[Dataset entries]

#####

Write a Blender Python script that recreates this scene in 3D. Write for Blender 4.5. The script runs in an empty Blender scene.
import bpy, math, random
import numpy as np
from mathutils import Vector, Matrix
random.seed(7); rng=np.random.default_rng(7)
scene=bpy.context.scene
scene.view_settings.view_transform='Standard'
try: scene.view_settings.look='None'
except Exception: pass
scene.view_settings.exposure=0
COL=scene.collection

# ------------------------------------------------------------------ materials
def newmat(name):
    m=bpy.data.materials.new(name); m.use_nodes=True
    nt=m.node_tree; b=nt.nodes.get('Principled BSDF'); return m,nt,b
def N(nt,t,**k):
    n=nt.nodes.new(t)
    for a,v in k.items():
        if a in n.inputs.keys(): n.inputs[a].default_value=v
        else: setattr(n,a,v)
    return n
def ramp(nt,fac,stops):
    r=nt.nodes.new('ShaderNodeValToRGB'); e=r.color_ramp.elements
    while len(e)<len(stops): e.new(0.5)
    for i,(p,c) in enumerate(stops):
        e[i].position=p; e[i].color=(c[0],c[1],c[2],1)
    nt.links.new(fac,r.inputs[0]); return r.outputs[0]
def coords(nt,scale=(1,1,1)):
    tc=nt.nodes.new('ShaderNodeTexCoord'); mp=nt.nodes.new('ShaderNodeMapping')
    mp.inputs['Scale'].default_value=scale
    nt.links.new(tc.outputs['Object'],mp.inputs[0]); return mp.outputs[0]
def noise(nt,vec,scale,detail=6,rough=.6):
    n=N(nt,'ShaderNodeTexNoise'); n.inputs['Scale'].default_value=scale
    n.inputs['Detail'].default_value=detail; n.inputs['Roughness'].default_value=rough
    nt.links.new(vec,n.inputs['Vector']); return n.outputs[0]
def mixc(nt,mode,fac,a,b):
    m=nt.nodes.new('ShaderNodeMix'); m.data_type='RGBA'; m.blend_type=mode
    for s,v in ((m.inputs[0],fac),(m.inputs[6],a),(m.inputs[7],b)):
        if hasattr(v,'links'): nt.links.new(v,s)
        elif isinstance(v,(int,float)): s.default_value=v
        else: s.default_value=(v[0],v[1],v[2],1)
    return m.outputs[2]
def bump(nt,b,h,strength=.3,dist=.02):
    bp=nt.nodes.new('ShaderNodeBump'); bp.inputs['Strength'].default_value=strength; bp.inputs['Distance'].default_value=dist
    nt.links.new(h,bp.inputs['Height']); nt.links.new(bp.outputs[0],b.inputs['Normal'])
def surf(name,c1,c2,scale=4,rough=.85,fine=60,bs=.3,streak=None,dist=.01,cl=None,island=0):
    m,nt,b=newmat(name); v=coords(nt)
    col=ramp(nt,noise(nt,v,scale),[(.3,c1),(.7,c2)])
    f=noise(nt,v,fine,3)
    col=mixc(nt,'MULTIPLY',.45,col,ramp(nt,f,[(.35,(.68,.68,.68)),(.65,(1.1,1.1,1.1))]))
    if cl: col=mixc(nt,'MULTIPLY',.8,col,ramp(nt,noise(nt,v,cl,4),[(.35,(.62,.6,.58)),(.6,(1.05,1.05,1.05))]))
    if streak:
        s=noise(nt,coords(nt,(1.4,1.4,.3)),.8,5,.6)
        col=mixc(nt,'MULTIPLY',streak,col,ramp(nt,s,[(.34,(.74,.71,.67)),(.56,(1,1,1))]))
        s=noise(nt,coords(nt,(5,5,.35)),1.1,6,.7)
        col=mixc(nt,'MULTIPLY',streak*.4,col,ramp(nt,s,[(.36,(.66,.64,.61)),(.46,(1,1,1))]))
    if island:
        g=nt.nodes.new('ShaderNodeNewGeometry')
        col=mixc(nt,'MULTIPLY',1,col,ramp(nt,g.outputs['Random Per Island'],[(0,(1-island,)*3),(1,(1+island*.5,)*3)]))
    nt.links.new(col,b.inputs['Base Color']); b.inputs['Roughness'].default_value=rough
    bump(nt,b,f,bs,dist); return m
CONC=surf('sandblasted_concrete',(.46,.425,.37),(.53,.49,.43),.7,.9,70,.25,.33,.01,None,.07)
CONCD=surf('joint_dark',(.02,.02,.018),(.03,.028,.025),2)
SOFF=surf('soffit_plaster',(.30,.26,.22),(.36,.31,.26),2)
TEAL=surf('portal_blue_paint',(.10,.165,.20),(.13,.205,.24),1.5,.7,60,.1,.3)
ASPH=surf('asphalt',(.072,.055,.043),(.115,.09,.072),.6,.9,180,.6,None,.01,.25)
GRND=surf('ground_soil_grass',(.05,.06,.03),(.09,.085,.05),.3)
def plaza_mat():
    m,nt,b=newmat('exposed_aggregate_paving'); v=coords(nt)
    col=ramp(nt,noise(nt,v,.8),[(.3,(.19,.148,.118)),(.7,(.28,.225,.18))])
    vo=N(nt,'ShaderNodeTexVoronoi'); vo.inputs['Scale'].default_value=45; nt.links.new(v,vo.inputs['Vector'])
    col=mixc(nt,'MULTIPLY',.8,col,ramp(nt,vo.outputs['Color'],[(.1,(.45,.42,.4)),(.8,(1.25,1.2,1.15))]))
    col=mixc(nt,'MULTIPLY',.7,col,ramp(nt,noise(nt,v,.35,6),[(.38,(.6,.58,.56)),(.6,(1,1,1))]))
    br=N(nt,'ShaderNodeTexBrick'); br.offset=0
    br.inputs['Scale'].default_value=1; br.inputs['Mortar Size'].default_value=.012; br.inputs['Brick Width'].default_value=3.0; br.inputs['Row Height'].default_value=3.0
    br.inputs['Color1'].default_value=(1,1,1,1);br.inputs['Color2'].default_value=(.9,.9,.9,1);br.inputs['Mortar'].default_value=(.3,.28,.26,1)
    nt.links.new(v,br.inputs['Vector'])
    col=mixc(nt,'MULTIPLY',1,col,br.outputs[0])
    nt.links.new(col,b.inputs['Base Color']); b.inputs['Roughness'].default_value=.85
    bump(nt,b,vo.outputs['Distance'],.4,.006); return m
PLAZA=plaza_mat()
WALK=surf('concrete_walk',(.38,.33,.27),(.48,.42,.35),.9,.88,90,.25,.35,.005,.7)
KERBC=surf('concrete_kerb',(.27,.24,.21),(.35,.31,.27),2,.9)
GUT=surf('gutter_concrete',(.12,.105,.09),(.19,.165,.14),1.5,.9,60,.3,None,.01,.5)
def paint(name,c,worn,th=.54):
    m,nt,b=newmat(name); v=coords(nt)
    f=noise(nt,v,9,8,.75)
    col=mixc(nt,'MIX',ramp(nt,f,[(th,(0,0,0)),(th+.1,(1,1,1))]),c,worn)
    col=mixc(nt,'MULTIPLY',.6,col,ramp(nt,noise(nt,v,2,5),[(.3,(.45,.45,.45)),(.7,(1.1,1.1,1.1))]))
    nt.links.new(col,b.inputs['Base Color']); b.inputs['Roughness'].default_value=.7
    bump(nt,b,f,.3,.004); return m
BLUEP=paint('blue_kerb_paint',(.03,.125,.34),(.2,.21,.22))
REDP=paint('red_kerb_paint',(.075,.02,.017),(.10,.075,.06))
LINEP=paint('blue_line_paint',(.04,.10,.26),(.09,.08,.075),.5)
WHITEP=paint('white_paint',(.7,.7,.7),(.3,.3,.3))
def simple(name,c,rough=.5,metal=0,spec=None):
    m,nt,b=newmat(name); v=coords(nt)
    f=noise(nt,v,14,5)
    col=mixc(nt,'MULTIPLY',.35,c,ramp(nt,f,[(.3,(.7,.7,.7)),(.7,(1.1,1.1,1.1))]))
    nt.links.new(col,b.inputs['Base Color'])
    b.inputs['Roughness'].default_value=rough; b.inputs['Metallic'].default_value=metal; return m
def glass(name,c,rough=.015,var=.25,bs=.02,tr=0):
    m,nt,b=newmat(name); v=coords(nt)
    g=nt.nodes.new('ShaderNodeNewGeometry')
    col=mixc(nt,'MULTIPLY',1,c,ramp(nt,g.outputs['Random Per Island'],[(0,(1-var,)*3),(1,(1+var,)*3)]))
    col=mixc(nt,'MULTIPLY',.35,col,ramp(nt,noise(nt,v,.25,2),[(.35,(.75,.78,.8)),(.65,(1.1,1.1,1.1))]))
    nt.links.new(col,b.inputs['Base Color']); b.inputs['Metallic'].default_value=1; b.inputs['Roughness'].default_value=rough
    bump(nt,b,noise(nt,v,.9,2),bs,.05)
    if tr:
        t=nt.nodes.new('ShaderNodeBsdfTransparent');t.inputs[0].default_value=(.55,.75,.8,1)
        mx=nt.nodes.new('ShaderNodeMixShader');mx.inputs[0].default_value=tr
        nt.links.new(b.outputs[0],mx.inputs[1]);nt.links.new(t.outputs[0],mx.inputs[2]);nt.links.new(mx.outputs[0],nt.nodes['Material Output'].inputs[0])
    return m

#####

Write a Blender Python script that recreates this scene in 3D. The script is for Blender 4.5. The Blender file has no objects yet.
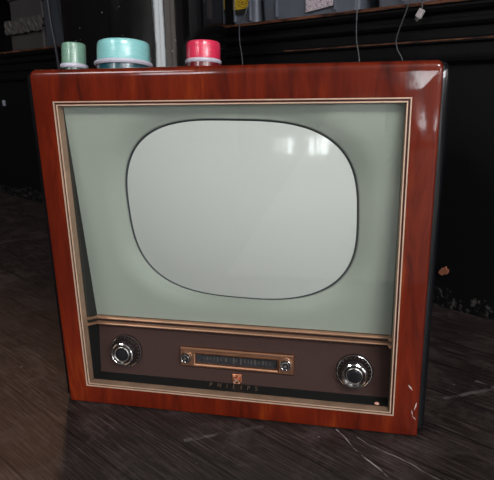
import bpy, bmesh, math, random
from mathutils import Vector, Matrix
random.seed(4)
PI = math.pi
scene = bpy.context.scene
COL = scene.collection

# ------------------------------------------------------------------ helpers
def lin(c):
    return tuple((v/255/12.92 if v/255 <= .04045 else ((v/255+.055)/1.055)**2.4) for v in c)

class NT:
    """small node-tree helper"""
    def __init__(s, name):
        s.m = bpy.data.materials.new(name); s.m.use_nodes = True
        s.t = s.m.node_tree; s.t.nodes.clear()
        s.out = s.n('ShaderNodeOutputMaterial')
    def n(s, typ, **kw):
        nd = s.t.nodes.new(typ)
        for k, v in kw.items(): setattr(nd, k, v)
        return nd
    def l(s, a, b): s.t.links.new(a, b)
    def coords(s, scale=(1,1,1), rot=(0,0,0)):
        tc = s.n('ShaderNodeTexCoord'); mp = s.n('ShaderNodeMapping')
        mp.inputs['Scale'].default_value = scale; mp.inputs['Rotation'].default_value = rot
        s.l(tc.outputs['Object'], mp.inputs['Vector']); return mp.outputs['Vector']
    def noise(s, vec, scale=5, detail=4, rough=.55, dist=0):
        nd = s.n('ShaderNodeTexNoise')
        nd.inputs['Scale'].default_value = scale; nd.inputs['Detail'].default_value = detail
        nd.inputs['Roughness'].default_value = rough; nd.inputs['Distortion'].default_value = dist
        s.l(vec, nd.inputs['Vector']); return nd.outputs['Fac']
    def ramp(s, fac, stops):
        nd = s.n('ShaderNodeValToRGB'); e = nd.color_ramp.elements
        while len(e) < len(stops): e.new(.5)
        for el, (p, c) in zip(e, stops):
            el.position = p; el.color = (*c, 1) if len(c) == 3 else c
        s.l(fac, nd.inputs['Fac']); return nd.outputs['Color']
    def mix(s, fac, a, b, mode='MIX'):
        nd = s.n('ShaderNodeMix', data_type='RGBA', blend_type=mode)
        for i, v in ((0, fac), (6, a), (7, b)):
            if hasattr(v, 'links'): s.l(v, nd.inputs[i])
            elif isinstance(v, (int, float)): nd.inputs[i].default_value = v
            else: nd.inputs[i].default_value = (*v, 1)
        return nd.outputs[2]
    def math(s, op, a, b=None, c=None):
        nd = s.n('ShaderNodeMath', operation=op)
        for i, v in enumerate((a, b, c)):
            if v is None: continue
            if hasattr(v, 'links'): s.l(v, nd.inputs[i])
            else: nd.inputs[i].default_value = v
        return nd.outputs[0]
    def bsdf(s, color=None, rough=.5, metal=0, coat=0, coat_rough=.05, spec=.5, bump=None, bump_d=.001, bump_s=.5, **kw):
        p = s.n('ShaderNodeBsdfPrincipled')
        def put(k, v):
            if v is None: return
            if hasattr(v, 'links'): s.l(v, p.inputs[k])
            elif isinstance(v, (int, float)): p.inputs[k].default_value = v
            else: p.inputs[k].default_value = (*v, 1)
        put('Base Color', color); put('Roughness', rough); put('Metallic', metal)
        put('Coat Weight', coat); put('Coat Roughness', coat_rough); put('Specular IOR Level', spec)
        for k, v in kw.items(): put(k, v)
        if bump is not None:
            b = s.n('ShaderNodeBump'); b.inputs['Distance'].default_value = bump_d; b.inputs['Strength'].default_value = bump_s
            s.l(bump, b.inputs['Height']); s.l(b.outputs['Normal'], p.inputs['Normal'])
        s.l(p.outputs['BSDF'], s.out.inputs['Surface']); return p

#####

EXERCISE DETAILS:
Reproduce, without alteration, solely the lines beginning at the line that includes "empty Blender scene." and ending at the line that includes "COL=scene.collection", both lines included.

ANSWER FOR THIS EXERCISE:
Write a Blender Python script that recreates this scene in 3D. Write for Blender 4.5. The script runs in an empty Blender scene.
import bpy, math, random
import numpy as np
from mathutils import Vector, Matrix
random.seed(7); rng=np.random.default_rng(7)
scene=bpy.context.scene
scene.view_settings.view_transform='Standard'
try: scene.view_settings.look='None'
except Exception: pass
scene.view_settings.exposure=0
COL=scene.collection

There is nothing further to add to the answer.